Roy Ayliffe, director of professional practice at the CIPS, said: "A lack of new orders from abroad means the sector is undergoing a period of consolidation as companies continue to maintain production growth whilst trimming excess capacity and raising efficiency. Manufacturers continue to face spiralling costs, which are squeezing companies' operating margins."

The CIPS purchasing managers' index came in at 51.7 in February, down on the 51.8 recorded in January. A figure above 50 indicates manufacturing is expanding.

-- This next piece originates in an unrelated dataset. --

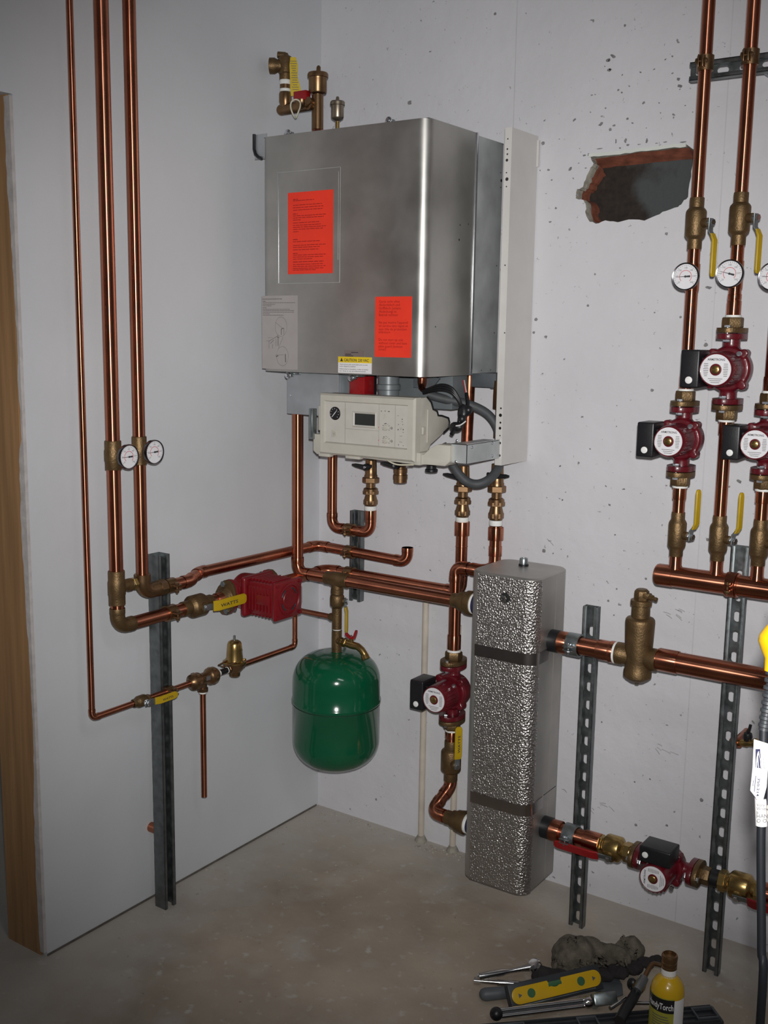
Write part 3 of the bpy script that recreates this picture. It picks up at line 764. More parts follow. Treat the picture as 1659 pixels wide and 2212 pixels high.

In a month when oil prices were on average above $60 a barrel, industry was faced with the fastest rate of input price inflation in more than a year. The CIPS said there were "widespread reports of increased energy costs, whilst the prices of a number of commodities including metals, chemicals and plastics were higher than in January". Firms cut jobs in an attempt to boost efficiency and profitability.

Lending figures from the Bank of England showed mortgage demand in January remained steady at the high levels recorded in December. The number of home loans approved in January stood at 122,000, up 49% on the same month in 2005.

Kelvin Davidson, property economist at Capital Economics, said strong annual growth rates were inevitable given that late 2004/early 2005 was the trough period for mortgage demand, and it was more noteworthy that January was the first month in which mortgage approvals did not increase since November 2004.

With consumer confidence subdued and the labour market weak, Mr Davidson said, the data looked "consistent with the levelling off that has been apparent in the BBA's [British Bankers' Association's] figures since August last year. However, that is not to say mortgage approvals do not still have some near term strength.

"The RICS [Royal Institution of Chartered Surveyors] continues to report healthy levels of new buyer inquiries, while housebuilders have experienced an improvement in site visits in recent months."

Alan Castle at Lehman Brothers said: "What has effectively been a loosening of credit conditions has led to strength in a number of macro economic housing indicators, as well as renewed momentum in the buy-to-let market."